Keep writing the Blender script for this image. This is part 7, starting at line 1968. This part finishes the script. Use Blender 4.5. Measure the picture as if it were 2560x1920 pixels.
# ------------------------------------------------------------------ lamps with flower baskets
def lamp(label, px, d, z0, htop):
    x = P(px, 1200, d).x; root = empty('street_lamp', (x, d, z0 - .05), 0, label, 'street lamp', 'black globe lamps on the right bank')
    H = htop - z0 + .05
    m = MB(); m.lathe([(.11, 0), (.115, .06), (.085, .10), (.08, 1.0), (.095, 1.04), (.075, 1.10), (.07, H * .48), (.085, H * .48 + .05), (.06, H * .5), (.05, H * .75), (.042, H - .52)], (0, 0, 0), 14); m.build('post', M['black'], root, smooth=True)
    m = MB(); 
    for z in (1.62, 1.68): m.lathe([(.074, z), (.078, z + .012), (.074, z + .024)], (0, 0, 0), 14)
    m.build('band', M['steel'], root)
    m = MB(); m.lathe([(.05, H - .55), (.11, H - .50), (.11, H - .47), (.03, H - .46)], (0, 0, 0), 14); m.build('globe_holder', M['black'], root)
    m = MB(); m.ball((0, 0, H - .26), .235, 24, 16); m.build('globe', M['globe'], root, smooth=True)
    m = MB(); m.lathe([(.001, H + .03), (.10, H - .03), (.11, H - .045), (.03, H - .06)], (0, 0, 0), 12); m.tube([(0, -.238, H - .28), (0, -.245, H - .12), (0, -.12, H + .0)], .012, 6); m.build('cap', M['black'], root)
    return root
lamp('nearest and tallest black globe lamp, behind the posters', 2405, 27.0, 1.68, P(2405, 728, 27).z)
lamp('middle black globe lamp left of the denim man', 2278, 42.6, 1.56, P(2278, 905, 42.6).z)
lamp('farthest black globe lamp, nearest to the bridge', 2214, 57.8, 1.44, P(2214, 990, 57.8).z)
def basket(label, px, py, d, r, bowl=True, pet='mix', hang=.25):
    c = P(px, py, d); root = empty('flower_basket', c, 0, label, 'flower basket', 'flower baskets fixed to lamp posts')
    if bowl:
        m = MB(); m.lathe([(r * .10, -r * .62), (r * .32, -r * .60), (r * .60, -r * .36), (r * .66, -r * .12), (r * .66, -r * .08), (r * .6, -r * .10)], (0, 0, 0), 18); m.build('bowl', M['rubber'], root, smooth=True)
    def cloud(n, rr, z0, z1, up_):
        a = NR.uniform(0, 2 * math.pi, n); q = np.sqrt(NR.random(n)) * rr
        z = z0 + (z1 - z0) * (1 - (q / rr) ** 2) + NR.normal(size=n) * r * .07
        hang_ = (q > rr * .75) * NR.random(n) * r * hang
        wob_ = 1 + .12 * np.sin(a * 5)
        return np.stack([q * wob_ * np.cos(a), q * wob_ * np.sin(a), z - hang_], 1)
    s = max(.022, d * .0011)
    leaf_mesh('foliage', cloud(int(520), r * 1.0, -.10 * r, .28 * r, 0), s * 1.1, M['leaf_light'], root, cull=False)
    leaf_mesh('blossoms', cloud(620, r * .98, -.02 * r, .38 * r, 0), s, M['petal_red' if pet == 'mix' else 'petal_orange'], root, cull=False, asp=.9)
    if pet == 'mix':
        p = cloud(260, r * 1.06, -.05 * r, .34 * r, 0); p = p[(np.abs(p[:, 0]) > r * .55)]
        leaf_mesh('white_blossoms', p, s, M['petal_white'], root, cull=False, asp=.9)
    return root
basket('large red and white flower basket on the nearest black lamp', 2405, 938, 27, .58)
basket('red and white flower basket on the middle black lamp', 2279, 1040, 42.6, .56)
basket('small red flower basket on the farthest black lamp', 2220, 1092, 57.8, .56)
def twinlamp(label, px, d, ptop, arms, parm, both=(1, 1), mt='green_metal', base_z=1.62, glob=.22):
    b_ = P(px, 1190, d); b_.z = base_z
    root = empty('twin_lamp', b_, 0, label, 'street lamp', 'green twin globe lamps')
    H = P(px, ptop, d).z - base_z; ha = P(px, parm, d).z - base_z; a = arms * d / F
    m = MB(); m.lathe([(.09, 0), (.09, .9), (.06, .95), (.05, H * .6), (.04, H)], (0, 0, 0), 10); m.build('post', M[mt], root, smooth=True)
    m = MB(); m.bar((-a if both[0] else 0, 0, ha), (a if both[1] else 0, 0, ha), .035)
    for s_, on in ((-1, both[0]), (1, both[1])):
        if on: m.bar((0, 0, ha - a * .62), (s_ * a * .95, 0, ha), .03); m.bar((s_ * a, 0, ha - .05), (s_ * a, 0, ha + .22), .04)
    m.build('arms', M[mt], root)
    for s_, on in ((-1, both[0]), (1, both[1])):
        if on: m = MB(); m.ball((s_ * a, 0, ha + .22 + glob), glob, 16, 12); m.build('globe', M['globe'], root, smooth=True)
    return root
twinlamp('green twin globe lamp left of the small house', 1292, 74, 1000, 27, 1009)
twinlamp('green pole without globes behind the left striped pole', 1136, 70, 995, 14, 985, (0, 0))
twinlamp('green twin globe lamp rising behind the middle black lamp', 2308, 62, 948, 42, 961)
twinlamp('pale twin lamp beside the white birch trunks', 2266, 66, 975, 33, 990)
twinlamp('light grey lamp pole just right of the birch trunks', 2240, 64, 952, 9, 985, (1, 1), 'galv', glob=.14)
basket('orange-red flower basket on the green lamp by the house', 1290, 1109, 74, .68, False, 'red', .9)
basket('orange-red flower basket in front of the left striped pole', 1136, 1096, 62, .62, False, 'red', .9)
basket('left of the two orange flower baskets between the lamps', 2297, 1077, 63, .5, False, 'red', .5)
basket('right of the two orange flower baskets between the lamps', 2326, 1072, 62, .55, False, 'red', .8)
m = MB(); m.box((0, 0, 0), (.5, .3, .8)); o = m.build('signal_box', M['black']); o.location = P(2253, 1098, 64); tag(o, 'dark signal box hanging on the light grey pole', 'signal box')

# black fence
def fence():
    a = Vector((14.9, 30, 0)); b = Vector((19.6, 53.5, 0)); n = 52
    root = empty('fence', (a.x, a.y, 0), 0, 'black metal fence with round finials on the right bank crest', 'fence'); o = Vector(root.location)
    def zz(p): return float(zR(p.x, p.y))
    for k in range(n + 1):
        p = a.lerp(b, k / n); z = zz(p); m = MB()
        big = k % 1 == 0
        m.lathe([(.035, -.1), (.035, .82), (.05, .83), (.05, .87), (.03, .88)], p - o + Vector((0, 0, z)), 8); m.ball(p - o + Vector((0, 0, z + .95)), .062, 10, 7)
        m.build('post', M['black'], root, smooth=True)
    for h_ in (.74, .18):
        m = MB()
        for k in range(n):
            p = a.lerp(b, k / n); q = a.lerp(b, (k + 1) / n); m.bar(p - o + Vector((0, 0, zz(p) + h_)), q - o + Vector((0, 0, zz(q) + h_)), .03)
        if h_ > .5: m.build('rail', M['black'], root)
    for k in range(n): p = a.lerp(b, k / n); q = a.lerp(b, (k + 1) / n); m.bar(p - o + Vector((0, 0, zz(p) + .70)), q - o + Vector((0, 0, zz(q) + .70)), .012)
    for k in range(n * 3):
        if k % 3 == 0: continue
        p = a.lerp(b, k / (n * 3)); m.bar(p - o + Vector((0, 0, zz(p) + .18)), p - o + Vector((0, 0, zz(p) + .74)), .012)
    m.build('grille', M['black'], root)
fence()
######
● **WHAT YOU WILL DO**
Return the whole listing exactly.

● **WRITTEN RESPONSE**
Keep writing the Blender script for this image. This is part 7, starting at line 1968. This part finishes the script. Use Blender 4.5. Measure the picture as if it were 2560x1920 pixels.
# ------------------------------------------------------------------ lamps with flower baskets
def lamp(label, px, d, z0, htop):
    x = P(px, 1200, d).x; root = empty('street_lamp', (x, d, z0 - .05), 0, label, 'street lamp', 'black globe lamps on the right bank')
    H = htop - z0 + .05
    m = MB(); m.lathe([(.11, 0), (.115, .06), (.085, .10), (.08, 1.0), (.095, 1.04), (.075, 1.10), (.07, H * .48), (.085, H * .48 + .05), (.06, H * .5), (.05, H * .75), (.042, H - .52)], (0, 0, 0), 14); m.build('post', M['black'], root, smooth=True)
    m = MB(); 
    for z in (1.62, 1.68): m.lathe([(.074, z), (.078, z + .012), (.074, z + .024)], (0, 0, 0), 14)
    m.build('band', M['steel'], root)
    m = MB(); m.lathe([(.05, H - .55), (.11, H - .50), (.11, H - .47), (.03, H - .46)], (0, 0, 0), 14); m.build('globe_holder', M['black'], root)
    m = MB(); m.ball((0, 0, H - .26), .235, 24, 16); m.build('globe', M['globe'], root, smooth=True)
    m = MB(); m.lathe([(.001, H + .03), (.10, H - .03), (.11, H - .045), (.03, H - .06)], (0, 0, 0), 12); m.tube([(0, -.238, H - .28), (0, -.245, H - .12), (0, -.12, H + .0)], .012, 6); m.build('cap', M['black'], root)
    return root
lamp('nearest and tallest black globe lamp, behind the posters', 2405, 27.0, 1.68, P(2405, 728, 27).z)
lamp('middle black globe lamp left of the denim man', 2278, 42.6, 1.56, P(2278, 905, 42.6).z)
lamp('farthest black globe lamp, nearest to the bridge', 2214, 57.8, 1.44, P(2214, 990, 57.8).z)
def basket(label, px, py, d, r, bowl=True, pet='mix', hang=.25):
    c = P(px, py, d); root = empty('flower_basket', c, 0, label, 'flower basket', 'flower baskets fixed to lamp posts')
    if bowl:
        m = MB(); m.lathe([(r * .10, -r * .62), (r * .32, -r * .60), (r * .60, -r * .36), (r * .66, -r * .12), (r * .66, -r * .08), (r * .6, -r * .10)], (0, 0, 0), 18); m.build('bowl', M['rubber'], root, smooth=True)
    def cloud(n, rr, z0, z1, up_):
        a = NR.uniform(0, 2 * math.pi, n); q = np.sqrt(NR.random(n)) * rr
        z = z0 + (z1 - z0) * (1 - (q / rr) ** 2) + NR.normal(size=n) * r * .07
        hang_ = (q > rr * .75) * NR.random(n) * r * hang
        wob_ = 1 + .12 * np.sin(a * 5)
        return np.stack([q * wob_ * np.cos(a), q * wob_ * np.sin(a), z - hang_], 1)
    s = max(.022, d * .0011)
    leaf_mesh('foliage', cloud(int(520), r * 1.0, -.10 * r, .28 * r, 0), s * 1.1, M['leaf_light'], root, cull=False)
    leaf_mesh('blossoms', cloud(620, r * .98, -.02 * r, .38 * r, 0), s, M['petal_red' if pet == 'mix' else 'petal_orange'], root, cull=False, asp=.9)
    if pet == 'mix':
        p = cloud(260, r * 1.06, -.05 * r, .34 * r, 0); p = p[(np.abs(p[:, 0]) > r * .55)]
        leaf_mesh('white_blossoms', p, s, M['petal_white'], root, cull=False, asp=.9)
    return root
basket('large red and white flower basket on the nearest black lamp', 2405, 938, 27, .58)
basket('red and white flower basket on the middle black lamp', 2279, 1040, 42.6, .56)
basket('small red flower basket on the farthest black lamp', 2220, 1092, 57.8, .56)
def twinlamp(label, px, d, ptop, arms, parm, both=(1, 1), mt='green_metal', base_z=1.62, glob=.22):
    b_ = P(px, 1190, d); b_.z = base_z
    root = empty('twin_lamp', b_, 0, label, 'street lamp', 'green twin globe lamps')
    H = P(px, ptop, d).z - base_z; ha = P(px, parm, d).z - base_z; a = arms * d / F
    m = MB(); m.lathe([(.09, 0), (.09, .9), (.06, .95), (.05, H * .6), (.04, H)], (0, 0, 0), 10); m.build('post', M[mt], root, smooth=True)
    m = MB(); m.bar((-a if both[0] else 0, 0, ha), (a if both[1] else 0, 0, ha), .035)
    for s_, on in ((-1, both[0]), (1, both[1])):
        if on: m.bar((0, 0, ha - a * .62), (s_ * a * .95, 0, ha), .03); m.bar((s_ * a, 0, ha - .05), (s_ * a, 0, ha + .22), .04)
    m.build('arms', M[mt], root)
    for s_, on in ((-1, both[0]), (1, both[1])):
        if on: m = MB(); m.ball((s_ * a, 0, ha + .22 + glob), glob, 16, 12); m.build('globe', M['globe'], root, smooth=True)
    return root
twinlamp('green twin globe lamp left of the small house', 1292, 74, 1000, 27, 1009)
twinlamp('green pole without globes behind the left striped pole', 1136, 70, 995, 14, 985, (0, 0))
twinlamp('green twin globe lamp rising behind the middle black lamp', 2308, 62, 948, 42, 961)
twinlamp('pale twin lamp beside the white birch trunks', 2266, 66, 975, 33, 990)
twinlamp('light grey lamp pole just right of the birch trunks', 2240, 64, 952, 9, 985, (1, 1), 'galv', glob=.14)
basket('orange-red flower basket on the green lamp by the house', 1290, 1109, 74, .68, False, 'red', .9)
basket('orange-red flower basket in front of the left striped pole', 1136, 1096, 62, .62, False, 'red', .9)
basket('left of the two orange flower baskets between the lamps', 2297, 1077, 63, .5, False, 'red', .5)
basket('right of the two orange flower baskets between the lamps', 2326, 1072, 62, .55, False, 'red', .8)
m = MB(); m.box((0, 0, 0), (.5, .3, .8)); o = m.build('signal_box', M['black']); o.location = P(2253, 1098, 64); tag(o, 'dark signal box hanging on the light grey pole', 'signal box')

# black fence
def fence():
    a = Vector((14.9, 30, 0)); b = Vector((19.6, 53.5, 0)); n = 52
    root = empty('fence', (a.x, a.y, 0), 0, 'black metal fence with round finials on the right bank crest', 'fence'); o = Vector(root.location)
    def zz(p): return float(zR(p.x, p.y))
    for k in range(n + 1):
        p = a.lerp(b, k / n); z = zz(p); m = MB()
        big = k % 1 == 0
        m.lathe([(.035, -.1), (.035, .82), (.05, .83), (.05, .87), (.03, .88)], p - o + Vector((0, 0, z)), 8); m.ball(p - o + Vector((0, 0, z + .95)), .062, 10, 7)
        m.build('post', M['black'], root, smooth=True)
    for h_ in (.74, .18):
        m = MB()
        for k in range(n):
            p = a.lerp(b, k / n); q = a.lerp(b, (k + 1) / n); m.bar(p - o + Vector((0, 0, zz(p) + h_)), q - o + Vector((0, 0, zz(q) + h_)), .03)
        if h_ > .5: m.build('rail', M['black'], root)
    for k in range(n): p = a.lerp(b, k / n); q = a.lerp(b, (k + 1) / n); m.bar(p - o + Vector((0, 0, zz(p) + .70)), q - o + Vector((0, 0, zz(q) + .70)), .012)
    for k in range(n * 3):
        if k % 3 == 0: continue
        p = a.lerp(b, k / (n * 3)); m.bar(p - o + Vector((0, 0, zz(p) + .18)), p - o + Vector((0, 0, zz(p) + .74)), .012)
    m.build('grille', M['black'], root)
fence()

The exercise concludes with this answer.